What you will do —
Below are records; please set down exactly the lines from the first through the one containing "ROCKN = [0]".

Material supplied —
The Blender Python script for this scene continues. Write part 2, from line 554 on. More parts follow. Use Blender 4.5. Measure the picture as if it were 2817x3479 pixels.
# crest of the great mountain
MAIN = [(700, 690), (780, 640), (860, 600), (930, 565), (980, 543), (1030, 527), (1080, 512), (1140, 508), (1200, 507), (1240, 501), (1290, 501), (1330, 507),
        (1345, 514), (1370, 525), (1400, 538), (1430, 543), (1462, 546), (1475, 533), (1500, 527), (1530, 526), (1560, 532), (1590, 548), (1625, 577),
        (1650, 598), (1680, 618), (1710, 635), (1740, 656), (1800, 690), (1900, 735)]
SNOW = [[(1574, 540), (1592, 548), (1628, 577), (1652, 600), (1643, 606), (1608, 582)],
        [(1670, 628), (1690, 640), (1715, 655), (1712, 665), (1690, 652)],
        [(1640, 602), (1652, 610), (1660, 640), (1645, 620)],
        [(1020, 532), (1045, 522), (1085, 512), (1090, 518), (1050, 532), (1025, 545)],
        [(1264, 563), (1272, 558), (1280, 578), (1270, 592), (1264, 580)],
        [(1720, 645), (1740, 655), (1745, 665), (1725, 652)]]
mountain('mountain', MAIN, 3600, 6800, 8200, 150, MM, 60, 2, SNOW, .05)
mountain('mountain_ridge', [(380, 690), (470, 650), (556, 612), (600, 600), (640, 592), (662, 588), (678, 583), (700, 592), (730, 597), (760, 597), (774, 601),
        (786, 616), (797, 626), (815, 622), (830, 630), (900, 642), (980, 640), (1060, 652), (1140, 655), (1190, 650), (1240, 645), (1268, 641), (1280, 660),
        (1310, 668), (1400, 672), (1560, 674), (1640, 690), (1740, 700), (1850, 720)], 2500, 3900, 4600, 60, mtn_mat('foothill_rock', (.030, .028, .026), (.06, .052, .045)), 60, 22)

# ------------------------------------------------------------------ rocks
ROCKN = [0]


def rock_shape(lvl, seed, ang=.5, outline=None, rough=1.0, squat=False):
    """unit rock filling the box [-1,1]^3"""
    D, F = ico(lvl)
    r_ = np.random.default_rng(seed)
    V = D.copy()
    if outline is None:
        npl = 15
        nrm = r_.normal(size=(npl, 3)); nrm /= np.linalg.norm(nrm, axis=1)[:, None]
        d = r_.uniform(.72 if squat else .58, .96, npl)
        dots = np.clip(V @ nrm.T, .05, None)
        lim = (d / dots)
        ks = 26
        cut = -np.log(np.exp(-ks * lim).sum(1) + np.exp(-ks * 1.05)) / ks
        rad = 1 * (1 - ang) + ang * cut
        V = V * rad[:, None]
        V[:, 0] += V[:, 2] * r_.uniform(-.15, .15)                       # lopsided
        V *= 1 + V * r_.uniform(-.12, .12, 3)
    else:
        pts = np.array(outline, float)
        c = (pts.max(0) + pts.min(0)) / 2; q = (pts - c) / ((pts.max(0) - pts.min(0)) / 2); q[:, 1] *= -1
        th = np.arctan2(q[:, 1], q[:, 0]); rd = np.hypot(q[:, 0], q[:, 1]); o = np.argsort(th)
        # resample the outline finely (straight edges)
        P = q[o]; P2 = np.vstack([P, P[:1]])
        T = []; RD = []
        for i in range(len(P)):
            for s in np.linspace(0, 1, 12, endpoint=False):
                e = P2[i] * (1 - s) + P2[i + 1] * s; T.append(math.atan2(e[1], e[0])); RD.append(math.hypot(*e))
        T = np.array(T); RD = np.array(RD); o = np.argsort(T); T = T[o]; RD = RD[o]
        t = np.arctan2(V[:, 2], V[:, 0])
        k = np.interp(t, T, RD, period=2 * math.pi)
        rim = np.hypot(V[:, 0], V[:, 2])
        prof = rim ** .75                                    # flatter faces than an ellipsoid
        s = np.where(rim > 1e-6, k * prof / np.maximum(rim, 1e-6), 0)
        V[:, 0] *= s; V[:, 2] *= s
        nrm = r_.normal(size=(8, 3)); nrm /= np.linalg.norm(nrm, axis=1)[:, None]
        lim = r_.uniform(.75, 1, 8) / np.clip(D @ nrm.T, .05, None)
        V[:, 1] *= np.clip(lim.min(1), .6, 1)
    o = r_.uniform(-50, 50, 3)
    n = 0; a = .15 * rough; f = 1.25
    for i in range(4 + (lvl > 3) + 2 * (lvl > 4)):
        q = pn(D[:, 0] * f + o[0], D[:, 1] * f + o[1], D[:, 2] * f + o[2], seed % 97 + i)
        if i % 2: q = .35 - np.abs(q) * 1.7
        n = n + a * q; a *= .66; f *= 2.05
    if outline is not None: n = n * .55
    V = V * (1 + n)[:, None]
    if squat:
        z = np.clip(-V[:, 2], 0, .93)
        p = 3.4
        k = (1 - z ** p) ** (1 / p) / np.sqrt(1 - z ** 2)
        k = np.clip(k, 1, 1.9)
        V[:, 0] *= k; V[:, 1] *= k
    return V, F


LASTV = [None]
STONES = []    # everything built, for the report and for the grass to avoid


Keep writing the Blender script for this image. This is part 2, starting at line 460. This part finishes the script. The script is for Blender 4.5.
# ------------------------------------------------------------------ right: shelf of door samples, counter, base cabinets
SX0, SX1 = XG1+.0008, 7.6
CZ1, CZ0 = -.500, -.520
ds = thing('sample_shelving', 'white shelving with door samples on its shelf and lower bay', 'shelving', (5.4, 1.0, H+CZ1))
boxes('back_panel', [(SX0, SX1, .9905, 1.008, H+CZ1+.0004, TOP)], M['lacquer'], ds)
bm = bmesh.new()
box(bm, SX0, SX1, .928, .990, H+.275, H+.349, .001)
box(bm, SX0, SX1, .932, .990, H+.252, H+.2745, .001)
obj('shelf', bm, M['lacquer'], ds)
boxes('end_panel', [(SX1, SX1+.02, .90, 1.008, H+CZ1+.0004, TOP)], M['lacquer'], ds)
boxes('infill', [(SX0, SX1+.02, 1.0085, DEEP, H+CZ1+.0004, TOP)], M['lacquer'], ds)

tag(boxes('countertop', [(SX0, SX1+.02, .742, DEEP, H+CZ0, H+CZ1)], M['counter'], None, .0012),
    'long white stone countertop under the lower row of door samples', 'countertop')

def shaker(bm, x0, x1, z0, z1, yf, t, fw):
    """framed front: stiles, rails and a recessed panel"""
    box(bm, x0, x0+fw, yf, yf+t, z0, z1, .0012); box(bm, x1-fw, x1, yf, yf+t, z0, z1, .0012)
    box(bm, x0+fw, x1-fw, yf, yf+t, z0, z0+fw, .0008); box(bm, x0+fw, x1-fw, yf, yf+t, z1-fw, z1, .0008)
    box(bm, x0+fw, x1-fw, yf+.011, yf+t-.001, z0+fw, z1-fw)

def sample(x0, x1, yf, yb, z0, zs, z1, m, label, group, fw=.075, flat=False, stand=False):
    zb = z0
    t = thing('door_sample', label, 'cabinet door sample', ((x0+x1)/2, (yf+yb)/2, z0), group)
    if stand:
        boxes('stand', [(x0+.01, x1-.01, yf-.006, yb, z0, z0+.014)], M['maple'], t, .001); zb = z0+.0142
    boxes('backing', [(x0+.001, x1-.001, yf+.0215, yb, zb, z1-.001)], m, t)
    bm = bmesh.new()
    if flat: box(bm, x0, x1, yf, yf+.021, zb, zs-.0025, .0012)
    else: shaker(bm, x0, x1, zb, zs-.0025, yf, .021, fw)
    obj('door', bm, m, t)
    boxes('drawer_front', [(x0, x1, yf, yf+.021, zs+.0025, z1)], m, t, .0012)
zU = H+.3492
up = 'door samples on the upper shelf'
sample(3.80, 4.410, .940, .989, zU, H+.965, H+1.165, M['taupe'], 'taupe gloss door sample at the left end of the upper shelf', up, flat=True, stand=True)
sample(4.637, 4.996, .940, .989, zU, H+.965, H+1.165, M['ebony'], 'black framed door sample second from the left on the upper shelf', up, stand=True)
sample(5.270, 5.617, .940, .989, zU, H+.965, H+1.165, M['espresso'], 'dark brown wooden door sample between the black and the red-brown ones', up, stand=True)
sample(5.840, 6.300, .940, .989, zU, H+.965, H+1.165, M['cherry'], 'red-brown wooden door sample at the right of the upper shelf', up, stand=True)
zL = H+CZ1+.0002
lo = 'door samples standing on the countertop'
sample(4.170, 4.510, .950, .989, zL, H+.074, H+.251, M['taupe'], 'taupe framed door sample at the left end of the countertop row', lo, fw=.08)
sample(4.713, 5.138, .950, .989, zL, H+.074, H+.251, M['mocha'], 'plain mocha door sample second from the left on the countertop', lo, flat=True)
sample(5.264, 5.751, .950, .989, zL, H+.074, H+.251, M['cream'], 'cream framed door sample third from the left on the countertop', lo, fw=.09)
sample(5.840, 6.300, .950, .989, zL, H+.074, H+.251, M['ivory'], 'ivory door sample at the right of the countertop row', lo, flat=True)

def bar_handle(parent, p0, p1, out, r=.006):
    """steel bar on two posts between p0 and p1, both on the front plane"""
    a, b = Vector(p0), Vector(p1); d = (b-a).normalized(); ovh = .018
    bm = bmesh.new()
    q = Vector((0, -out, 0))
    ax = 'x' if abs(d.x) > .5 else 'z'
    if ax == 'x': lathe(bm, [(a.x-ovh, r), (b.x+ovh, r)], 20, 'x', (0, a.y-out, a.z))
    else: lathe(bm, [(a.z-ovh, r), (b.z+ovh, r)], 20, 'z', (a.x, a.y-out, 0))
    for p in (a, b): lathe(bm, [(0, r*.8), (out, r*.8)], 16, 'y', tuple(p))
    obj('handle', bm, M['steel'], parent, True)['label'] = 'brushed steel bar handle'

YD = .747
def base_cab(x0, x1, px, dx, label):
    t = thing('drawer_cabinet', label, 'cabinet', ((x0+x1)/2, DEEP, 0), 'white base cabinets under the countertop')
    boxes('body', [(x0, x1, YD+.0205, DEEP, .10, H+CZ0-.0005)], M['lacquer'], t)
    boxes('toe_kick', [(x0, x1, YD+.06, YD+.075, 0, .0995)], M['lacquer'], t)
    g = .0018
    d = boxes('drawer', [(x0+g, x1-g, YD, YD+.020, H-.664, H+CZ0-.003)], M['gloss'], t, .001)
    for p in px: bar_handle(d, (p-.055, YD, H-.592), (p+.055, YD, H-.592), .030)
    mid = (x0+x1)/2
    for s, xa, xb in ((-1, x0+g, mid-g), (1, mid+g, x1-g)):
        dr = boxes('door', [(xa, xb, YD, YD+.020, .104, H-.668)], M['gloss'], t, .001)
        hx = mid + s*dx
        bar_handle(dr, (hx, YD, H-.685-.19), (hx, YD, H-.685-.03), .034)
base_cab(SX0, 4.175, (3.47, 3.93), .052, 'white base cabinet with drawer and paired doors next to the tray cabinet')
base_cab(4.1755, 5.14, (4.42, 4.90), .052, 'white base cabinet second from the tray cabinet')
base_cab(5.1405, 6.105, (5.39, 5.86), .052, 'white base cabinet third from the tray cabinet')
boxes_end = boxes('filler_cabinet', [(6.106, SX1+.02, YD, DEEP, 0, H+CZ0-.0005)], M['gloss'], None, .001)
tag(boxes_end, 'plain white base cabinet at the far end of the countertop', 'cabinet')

The answer —
The Blender Python script for this scene continues. Write part 2, from line 554 on. More parts follow. Use Blender 4.5. Measure the picture as if it were 2817x3479 pixels.
# crest of the great mountain
MAIN = [(700, 690), (780, 640), (860, 600), (930, 565), (980, 543), (1030, 527), (1080, 512), (1140, 508), (1200, 507), (1240, 501), (1290, 501), (1330, 507),
        (1345, 514), (1370, 525), (1400, 538), (1430, 543), (1462, 546), (1475, 533), (1500, 527), (1530, 526), (1560, 532), (1590, 548), (1625, 577),
        (1650, 598), (1680, 618), (1710, 635), (1740, 656), (1800, 690), (1900, 735)]
SNOW = [[(1574, 540), (1592, 548), (1628, 577), (1652, 600), (1643, 606), (1608, 582)],
        [(1670, 628), (1690, 640), (1715, 655), (1712, 665), (1690, 652)],
        [(1640, 602), (1652, 610), (1660, 640), (1645, 620)],
        [(1020, 532), (1045, 522), (1085, 512), (1090, 518), (1050, 532), (1025, 545)],
        [(1264, 563), (1272, 558), (1280, 578), (1270, 592), (1264, 580)],
        [(1720, 645), (1740, 655), (1745, 665), (1725, 652)]]
mountain('mountain', MAIN, 3600, 6800, 8200, 150, MM, 60, 2, SNOW, .05)
mountain('mountain_ridge', [(380, 690), (470, 650), (556, 612), (600, 600), (640, 592), (662, 588), (678, 583), (700, 592), (730, 597), (760, 597), (774, 601),
        (786, 616), (797, 626), (815, 622), (830, 630), (900, 642), (980, 640), (1060, 652), (1140, 655), (1190, 650), (1240, 645), (1268, 641), (1280, 660),
        (1310, 668), (1400, 672), (1560, 674), (1640, 690), (1740, 700), (1850, 720)], 2500, 3900, 4600, 60, mtn_mat('foothill_rock', (.030, .028, .026), (.06, .052, .045)), 60, 22)

# ------------------------------------------------------------------ rocks
ROCKN = [0]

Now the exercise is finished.